-- start of SOURCE DATA --
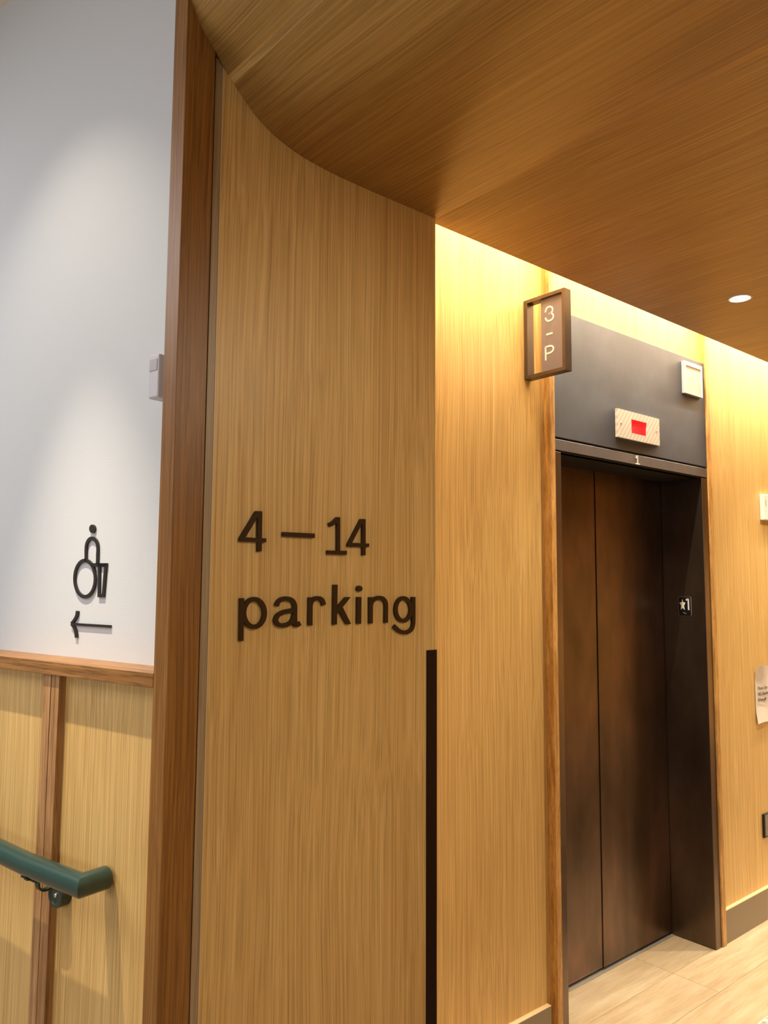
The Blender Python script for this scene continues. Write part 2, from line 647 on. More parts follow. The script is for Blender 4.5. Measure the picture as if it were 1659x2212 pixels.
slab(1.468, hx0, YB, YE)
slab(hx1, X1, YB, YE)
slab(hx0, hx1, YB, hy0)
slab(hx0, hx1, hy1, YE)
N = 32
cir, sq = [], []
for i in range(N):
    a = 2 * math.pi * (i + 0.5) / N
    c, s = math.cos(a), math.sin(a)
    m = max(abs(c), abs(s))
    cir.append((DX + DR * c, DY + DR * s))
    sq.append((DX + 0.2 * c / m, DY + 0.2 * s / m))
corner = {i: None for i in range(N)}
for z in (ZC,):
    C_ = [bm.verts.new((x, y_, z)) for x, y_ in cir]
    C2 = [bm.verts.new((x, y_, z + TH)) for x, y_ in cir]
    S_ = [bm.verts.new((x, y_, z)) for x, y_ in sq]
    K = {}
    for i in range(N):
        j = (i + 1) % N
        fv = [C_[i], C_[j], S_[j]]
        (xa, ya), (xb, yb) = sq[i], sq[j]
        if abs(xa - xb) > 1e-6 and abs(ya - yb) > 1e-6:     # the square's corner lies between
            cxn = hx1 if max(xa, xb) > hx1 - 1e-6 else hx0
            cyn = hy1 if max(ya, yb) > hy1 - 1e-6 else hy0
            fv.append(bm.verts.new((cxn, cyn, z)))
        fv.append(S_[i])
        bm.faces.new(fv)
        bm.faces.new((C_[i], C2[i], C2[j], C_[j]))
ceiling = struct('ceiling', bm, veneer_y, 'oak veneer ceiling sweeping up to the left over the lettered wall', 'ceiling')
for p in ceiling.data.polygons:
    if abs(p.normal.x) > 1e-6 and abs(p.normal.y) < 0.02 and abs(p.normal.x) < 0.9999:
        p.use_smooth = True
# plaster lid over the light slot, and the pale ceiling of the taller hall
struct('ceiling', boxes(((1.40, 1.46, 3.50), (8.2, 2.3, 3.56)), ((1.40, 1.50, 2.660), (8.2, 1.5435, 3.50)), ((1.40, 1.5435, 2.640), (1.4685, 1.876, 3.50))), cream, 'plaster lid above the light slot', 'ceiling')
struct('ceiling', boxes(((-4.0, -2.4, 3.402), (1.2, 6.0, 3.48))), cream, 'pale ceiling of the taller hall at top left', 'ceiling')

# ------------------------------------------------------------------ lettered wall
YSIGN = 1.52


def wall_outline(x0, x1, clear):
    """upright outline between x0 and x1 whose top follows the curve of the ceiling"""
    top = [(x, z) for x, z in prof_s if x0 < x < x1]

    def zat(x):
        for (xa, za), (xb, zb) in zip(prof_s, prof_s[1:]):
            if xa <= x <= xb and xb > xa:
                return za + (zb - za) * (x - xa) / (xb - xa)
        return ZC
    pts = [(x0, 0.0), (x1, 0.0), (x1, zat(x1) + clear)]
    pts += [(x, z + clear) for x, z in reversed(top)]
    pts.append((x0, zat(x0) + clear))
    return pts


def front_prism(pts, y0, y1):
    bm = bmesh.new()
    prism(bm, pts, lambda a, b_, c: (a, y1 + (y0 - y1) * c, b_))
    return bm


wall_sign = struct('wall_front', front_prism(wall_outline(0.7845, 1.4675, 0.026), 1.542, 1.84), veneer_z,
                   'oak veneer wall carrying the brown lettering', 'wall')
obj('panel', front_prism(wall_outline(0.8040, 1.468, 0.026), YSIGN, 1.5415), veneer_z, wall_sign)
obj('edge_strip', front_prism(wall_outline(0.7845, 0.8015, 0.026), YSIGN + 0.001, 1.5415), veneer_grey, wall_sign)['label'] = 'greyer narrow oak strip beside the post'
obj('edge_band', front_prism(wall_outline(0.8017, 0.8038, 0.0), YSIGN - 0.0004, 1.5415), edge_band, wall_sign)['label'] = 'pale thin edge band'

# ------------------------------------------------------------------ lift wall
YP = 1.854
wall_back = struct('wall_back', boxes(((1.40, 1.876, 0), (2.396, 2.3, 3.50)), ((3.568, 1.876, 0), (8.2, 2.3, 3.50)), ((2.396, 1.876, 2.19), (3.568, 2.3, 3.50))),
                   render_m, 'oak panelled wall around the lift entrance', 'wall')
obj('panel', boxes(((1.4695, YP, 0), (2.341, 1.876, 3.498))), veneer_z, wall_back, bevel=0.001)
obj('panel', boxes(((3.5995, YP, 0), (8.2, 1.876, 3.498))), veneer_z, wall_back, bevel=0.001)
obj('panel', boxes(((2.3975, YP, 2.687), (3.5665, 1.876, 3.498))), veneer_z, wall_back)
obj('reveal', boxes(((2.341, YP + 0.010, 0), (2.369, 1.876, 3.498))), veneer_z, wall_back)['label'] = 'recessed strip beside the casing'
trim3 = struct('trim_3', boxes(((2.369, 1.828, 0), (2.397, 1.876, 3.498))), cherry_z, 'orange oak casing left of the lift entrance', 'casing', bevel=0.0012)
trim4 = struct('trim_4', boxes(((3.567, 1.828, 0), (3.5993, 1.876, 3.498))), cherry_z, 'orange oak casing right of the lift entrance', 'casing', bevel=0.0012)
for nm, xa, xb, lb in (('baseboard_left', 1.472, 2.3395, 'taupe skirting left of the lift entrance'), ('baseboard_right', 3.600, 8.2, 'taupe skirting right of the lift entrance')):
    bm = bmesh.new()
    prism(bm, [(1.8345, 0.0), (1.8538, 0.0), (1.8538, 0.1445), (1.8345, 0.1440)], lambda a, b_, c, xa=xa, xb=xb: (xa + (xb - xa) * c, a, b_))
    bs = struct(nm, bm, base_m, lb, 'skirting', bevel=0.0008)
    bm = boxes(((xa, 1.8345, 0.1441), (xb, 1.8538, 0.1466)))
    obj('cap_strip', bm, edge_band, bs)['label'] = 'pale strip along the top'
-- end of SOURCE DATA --
CHALLENGE :: Return each line exactly as written. Any picture gets left out.

EXPECTED OUTPUT ::
The Blender Python script for this scene continues. Write part 2, from line 647 on. More parts follow. The script is for Blender 4.5. Measure the picture as if it were 1659x2212 pixels.
slab(1.468, hx0, YB, YE)
slab(hx1, X1, YB, YE)
slab(hx0, hx1, YB, hy0)
slab(hx0, hx1, hy1, YE)
N = 32
cir, sq = [], []
for i in range(N):
    a = 2 * math.pi * (i + 0.5) / N
    c, s = math.cos(a), math.sin(a)
    m = max(abs(c), abs(s))
    cir.append((DX + DR * c, DY + DR * s))
    sq.append((DX + 0.2 * c / m, DY + 0.2 * s / m))
corner = {i: None for i in range(N)}
for z in (ZC,):
    C_ = [bm.verts.new((x, y_, z)) for x, y_ in cir]
    C2 = [bm.verts.new((x, y_, z + TH)) for x, y_ in cir]
    S_ = [bm.verts.new((x, y_, z)) for x, y_ in sq]
    K = {}
    for i in range(N):
        j = (i + 1) % N
        fv = [C_[i], C_[j], S_[j]]
        (xa, ya), (xb, yb) = sq[i], sq[j]
        if abs(xa - xb) > 1e-6 and abs(ya - yb) > 1e-6:     # the square's corner lies between
            cxn = hx1 if max(xa, xb) > hx1 - 1e-6 else hx0
            cyn = hy1 if max(ya, yb) > hy1 - 1e-6 else hy0
            fv.append(bm.verts.new((cxn, cyn, z)))
        fv.append(S_[i])
        bm.faces.new(fv)
        bm.faces.new((C_[i], C2[i], C2[j], C_[j]))
ceiling = struct('ceiling', bm, veneer_y, 'oak veneer ceiling sweeping up to the left over the lettered wall', 'ceiling')
for p in ceiling.data.polygons:
    if abs(p.normal.x) > 1e-6 and abs(p.normal.y) < 0.02 and abs(p.normal.x) < 0.9999:
        p.use_smooth = True
# plaster lid over the light slot, and the pale ceiling of the taller hall
struct('ceiling', boxes(((1.40, 1.46, 3.50), (8.2, 2.3, 3.56)), ((1.40, 1.50, 2.660), (8.2, 1.5435, 3.50)), ((1.40, 1.5435, 2.640), (1.4685, 1.876, 3.50))), cream, 'plaster lid above the light slot', 'ceiling')
struct('ceiling', boxes(((-4.0, -2.4, 3.402), (1.2, 6.0, 3.48))), cream, 'pale ceiling of the taller hall at top left', 'ceiling')

# ------------------------------------------------------------------ lettered wall
YSIGN = 1.52


def wall_outline(x0, x1, clear):
    """upright outline between x0 and x1 whose top follows the curve of the ceiling"""
    top = [(x, z) for x, z in prof_s if x0 < x < x1]

    def zat(x):
        for (xa, za), (xb, zb) in zip(prof_s, prof_s[1:]):
            if xa <= x <= xb and xb > xa:
                return za + (zb - za) * (x - xa) / (xb - xa)
        return ZC
    pts = [(x0, 0.0), (x1, 0.0), (x1, zat(x1) + clear)]
    pts += [(x, z + clear) for x, z in reversed(top)]
    pts.append((x0, zat(x0) + clear))
    return pts


def front_prism(pts, y0, y1):
    bm = bmesh.new()
    prism(bm, pts, lambda a, b_, c: (a, y1 + (y0 - y1) * c, b_))
    return bm


wall_sign = struct('wall_front', front_prism(wall_outline(0.7845, 1.4675, 0.026), 1.542, 1.84), veneer_z,
                   'oak veneer wall carrying the brown lettering', 'wall')
obj('panel', front_prism(wall_outline(0.8040, 1.468, 0.026), YSIGN, 1.5415), veneer_z, wall_sign)
obj('edge_strip', front_prism(wall_outline(0.7845, 0.8015, 0.026), YSIGN + 0.001, 1.5415), veneer_grey, wall_sign)['label'] = 'greyer narrow oak strip beside the post'
obj('edge_band', front_prism(wall_outline(0.8017, 0.8038, 0.0), YSIGN - 0.0004, 1.5415), edge_band, wall_sign)['label'] = 'pale thin edge band'

# ------------------------------------------------------------------ lift wall
YP = 1.854
wall_back = struct('wall_back', boxes(((1.40, 1.876, 0), (2.396, 2.3, 3.50)), ((3.568, 1.876, 0), (8.2, 2.3, 3.50)), ((2.396, 1.876, 2.19), (3.568, 2.3, 3.50))),
                   render_m, 'oak panelled wall around the lift entrance', 'wall')
obj('panel', boxes(((1.4695, YP, 0), (2.341, 1.876, 3.498))), veneer_z, wall_back, bevel=0.001)
obj('panel', boxes(((3.5995, YP, 0), (8.2, 1.876, 3.498))), veneer_z, wall_back, bevel=0.001)
obj('panel', boxes(((2.3975, YP, 2.687), (3.5665, 1.876, 3.498))), veneer_z, wall_back)
obj('reveal', boxes(((2.341, YP + 0.010, 0), (2.369, 1.876, 3.498))), veneer_z, wall_back)['label'] = 'recessed strip beside the casing'
trim3 = struct('trim_3', boxes(((2.369, 1.828, 0), (2.397, 1.876, 3.498))), cherry_z, 'orange oak casing left of the lift entrance', 'casing', bevel=0.0012)
trim4 = struct('trim_4', boxes(((3.567, 1.828, 0), (3.5993, 1.876, 3.498))), cherry_z, 'orange oak casing right of the lift entrance', 'casing', bevel=0.0012)
for nm, xa, xb, lb in (('baseboard_left', 1.472, 2.3395, 'taupe skirting left of the lift entrance'), ('baseboard_right', 3.600, 8.2, 'taupe skirting right of the lift entrance')):
    bm = bmesh.new()
    prism(bm, [(1.8345, 0.0), (1.8538, 0.0), (1.8538, 0.1445), (1.8345, 0.1440)], lambda a, b_, c, xa=xa, xb=xb: (xa + (xb - xa) * c, a, b_))
    bs = struct(nm, bm, base_m, lb, 'skirting', bevel=0.0008)
    bm = boxes(((xa, 1.8345, 0.1441), (xb, 1.8538, 0.1466)))
    obj('cap_strip', bm, edge_band, bs)['label'] = 'pale strip along the top'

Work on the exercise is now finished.